Carceri: si allarga la protesta


Rifiuto del cibo e posate sbattute contro le sbarre. Il disegno di legge “autoprodotto” dai detenuti di Regina Coeli e i messaggi via web delle mamme dei “ristretti”. Oggi Rita Bernardini, deputata radicale, in visita ispettiva all’Ucciardone di Palermo


Tra gli ultimi ad aderire ci sono anche i detenuti del carcere di C del Ferro di Cremona: rifiuto del cibo e posate sbattute contro le celle, da giorni. La protesta, iniziata circa una settimana fa, coinvolge ormai numerosi penitenziari italiani e riguarda non soltanto i “ristretti” ma anche i loro familiari, numerosi agenti di custodia e perfino alcuni direttori degli istituti di pena.


Ci sono pure mamme di detenuti che aderiscono alla protesta lanciando messaggi via web; ad esempio da Torre del Greco: «I miei ossequi all’operato di Pannella, per il suo ennesimo sciopero della fame, ce ne fossero tanti come lui». Firmato «una mamma che ha denunciato suo figlio». Già, perché è stato Marco Pannella a dare il via a questa “agitazione”, iniziando un digiuno circa un mese fa «affinché l’Italia torni ad essere una democrazia», ma sopratutto «contro le inumane e non più accettabili condizioni in cui vivono i detenuti». Uno sciopero che ha contagiato l’intero universo carcerario italiano.


Del resto i numeri sono impietosi: circa 68mila detenuti (il record della storia della Repubblica) a fronte di una capienza ufficiale che non supera i 45.543, nessuna soluzione a breve del sovraffollamento disumano, salvo il richiamo del ministro Alfano a “nuove carceri” che dovrebbero essere realizzate nei prossimi due anni per “contenere” altre 9mila persone.
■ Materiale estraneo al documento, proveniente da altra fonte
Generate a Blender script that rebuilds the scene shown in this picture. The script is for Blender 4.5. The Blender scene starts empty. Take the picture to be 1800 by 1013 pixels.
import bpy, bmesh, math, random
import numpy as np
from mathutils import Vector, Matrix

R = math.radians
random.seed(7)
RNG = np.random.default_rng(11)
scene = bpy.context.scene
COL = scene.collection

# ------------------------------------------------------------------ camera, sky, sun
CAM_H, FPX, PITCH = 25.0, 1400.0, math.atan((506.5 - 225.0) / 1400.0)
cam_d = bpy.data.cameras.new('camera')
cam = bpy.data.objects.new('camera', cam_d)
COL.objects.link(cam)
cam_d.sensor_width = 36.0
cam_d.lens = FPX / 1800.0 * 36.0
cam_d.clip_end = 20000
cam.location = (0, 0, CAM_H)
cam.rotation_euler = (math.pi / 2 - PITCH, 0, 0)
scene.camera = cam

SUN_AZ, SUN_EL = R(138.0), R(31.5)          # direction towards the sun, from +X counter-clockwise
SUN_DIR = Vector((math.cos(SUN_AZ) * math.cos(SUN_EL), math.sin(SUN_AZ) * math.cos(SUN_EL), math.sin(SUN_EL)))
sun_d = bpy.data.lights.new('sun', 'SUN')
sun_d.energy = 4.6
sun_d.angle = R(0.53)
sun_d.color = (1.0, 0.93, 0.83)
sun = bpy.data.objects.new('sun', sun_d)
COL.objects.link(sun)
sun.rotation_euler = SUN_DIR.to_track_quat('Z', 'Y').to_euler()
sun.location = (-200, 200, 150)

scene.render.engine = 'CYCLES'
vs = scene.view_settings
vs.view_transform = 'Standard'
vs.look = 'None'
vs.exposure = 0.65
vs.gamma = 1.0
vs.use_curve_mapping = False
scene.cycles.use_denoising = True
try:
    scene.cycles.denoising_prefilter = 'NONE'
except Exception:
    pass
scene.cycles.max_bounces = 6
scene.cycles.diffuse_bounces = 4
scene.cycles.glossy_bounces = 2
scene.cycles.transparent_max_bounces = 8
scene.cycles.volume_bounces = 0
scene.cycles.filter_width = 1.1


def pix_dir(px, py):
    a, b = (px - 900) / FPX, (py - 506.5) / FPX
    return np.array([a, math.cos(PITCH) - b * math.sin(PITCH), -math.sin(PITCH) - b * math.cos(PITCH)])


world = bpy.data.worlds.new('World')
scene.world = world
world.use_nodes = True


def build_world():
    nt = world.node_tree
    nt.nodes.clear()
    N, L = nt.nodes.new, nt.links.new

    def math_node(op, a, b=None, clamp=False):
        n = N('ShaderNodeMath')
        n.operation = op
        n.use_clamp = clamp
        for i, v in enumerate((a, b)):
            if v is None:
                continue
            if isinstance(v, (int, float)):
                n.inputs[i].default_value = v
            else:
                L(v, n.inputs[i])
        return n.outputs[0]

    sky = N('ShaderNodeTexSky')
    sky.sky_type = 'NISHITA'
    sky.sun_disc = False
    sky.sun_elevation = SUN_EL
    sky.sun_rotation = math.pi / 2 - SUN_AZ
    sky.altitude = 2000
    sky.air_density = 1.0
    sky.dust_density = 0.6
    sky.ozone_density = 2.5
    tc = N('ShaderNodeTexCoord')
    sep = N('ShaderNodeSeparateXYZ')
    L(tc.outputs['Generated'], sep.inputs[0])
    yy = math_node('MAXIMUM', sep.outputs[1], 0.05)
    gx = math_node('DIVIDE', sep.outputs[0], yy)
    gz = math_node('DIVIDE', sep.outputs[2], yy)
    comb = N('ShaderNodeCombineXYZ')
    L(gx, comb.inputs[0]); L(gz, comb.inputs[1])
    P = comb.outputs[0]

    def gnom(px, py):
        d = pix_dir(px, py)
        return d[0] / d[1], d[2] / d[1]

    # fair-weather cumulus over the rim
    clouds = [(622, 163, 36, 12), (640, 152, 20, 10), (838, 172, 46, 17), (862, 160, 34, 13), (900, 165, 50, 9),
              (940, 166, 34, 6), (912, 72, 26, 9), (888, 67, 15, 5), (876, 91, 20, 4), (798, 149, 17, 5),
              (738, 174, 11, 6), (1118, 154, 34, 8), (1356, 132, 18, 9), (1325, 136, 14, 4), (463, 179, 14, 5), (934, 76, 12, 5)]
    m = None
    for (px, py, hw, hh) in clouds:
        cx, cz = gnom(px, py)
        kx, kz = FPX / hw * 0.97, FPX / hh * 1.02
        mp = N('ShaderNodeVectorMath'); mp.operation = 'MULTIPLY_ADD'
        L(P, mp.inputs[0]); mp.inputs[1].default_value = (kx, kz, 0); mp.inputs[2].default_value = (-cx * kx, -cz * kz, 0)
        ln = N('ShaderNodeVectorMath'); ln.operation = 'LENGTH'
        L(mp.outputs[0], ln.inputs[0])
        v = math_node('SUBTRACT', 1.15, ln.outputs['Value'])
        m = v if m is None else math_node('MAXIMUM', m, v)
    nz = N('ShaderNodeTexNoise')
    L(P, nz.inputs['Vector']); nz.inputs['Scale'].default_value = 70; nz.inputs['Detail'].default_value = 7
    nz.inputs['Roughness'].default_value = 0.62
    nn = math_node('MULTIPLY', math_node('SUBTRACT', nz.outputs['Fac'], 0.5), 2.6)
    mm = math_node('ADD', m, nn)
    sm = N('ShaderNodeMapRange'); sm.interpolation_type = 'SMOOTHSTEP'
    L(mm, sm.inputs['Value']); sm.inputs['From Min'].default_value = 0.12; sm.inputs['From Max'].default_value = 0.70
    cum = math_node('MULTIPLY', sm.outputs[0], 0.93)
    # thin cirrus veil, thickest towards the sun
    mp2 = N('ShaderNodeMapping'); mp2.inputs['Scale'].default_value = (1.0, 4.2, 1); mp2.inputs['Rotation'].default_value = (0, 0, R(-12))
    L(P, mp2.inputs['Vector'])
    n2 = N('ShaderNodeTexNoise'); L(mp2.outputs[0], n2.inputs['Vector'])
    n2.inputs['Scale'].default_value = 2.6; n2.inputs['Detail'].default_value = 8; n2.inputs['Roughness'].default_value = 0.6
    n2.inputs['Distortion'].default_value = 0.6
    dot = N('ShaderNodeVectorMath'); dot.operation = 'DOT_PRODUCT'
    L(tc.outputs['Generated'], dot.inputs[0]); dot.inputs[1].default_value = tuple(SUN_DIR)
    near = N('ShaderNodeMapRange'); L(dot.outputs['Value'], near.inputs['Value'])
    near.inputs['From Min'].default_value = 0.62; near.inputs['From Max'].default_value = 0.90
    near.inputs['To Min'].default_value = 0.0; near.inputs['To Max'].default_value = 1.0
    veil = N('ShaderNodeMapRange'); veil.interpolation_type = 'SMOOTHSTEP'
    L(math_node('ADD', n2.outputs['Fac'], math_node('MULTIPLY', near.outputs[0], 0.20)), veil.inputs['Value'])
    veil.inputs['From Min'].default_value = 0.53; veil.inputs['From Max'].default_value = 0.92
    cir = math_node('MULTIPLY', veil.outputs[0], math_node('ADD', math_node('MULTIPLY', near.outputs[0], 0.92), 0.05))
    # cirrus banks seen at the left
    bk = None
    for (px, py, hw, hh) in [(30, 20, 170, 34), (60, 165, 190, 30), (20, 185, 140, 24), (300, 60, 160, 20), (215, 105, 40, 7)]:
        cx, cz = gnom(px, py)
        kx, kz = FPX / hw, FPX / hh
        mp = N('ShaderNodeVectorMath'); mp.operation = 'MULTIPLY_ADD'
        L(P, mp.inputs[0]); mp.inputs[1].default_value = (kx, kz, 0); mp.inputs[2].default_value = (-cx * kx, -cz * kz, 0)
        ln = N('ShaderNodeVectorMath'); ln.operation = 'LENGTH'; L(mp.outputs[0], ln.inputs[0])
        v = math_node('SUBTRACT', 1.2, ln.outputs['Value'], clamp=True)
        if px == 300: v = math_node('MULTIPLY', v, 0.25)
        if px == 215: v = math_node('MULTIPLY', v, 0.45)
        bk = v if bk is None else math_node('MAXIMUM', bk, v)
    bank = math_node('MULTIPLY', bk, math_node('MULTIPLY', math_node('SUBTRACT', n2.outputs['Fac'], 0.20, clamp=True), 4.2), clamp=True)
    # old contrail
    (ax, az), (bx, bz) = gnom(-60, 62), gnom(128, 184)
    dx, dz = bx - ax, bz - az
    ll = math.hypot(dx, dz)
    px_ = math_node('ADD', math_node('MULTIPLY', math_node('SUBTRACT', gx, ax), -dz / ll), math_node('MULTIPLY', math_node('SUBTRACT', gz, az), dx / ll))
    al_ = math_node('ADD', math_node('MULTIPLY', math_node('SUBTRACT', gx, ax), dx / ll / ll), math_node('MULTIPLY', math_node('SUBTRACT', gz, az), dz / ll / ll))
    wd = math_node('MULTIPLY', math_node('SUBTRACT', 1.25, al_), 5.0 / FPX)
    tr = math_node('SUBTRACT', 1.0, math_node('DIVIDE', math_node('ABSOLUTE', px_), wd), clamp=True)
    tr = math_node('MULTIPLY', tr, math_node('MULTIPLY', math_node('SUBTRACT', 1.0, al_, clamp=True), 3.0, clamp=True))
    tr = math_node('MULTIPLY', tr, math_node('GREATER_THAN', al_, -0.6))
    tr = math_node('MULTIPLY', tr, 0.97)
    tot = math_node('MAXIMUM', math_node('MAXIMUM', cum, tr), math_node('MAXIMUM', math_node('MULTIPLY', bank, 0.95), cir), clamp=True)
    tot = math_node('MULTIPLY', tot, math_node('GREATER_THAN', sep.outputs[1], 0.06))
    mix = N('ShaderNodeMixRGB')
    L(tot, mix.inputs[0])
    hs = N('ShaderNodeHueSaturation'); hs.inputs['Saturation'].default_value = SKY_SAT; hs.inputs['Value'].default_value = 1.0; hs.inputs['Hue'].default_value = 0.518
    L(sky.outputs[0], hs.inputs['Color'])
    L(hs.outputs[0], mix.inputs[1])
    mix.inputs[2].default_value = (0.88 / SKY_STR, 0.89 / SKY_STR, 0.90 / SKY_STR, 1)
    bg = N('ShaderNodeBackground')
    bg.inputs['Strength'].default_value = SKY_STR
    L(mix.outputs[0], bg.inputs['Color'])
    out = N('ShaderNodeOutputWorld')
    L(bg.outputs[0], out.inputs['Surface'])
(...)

Ma nessuno è in grado di dire se, se frattempo, ad entrare in galera non vi sarà un numero di detenuti ancora maggiore. Insomma, si insegue l’emergenza. A riprova valga il risultato pressoché nullo dello sbandierato provvedimento “svuota carceri” di qualche mese addietro, in seguito al quale sono usciti poco più di mille detenuti, finiti spesso ai domiciliari, ma valutato senza giri di parole un “fallimento” anche dagli organismi di rappresentanza dei direttori degli istituti e degli agenti carcerari.


Eppure si potrebbero fare molte cose, senza pensare solamente a nuove carceri.  A dirlo sono gli stessi detenuti di Regina Coeli, che nei giorni della protesta hanno prodotto un “loro” disegno di legge inviato dal Garante per i diritti dei detenuti della Regione Lazio, Angiolo Marroni, al Presidente del Consiglio e alle più alte cariche dello Stato. In totale quattro semplici articoli per garantire più speditezza ai processi penale e l’accesso a misure alternative al carcere, ma soltanto per i detenuti in grado di “meritarlo”, senza – scrivono – «nessuna indulgenza». Obiettivo: far entrare in prigione meno gente, allo scopo di garantire condizioni di vita meno disumane per chi ci deve restare. E ripristinare le “misure alternative” che risultano in calo del 75% dal 2005.


Tra le carceri in “sciopero della fame” ci sono, tra gli altri, Roma (Rebibbia e Regina Coeli), Agrigento, Cagliari, Vercelli, Velletri, Milano (Opera e San Vittore), Imperia, Ancona, Prato, Ariano Irpino, Venezia, Alessandria, Lanciano, Genova (Marassi). Ma la lista potrebbe continuare.


Tra le altre proposte, i Radicali chiedono esplicitamente un provvedimento di “amnistia” che superi davvero l’emergenza, sottolineando che amnistie vere non se ne fanno da vent’anni. «Affinché – si legge in un documento – si ponga fine all’illegalità delle carceri italiane e di una giustizia sopraffatta e bloccata da milioni di processi arretrati che danno origine all’irresponsabile amnistia illegale di 170mila prescrizioni l’anno». Anche per questo oggi la parlamentare radicale Rita Bernardini sarà in visita ispettiva al carcere dell’Ucciardone di Palermo, dopo un’assemblea tenuta ieri sera che ha coinvolto operatori penitenziari, istituzioni cittadine e familiari dei detenuti.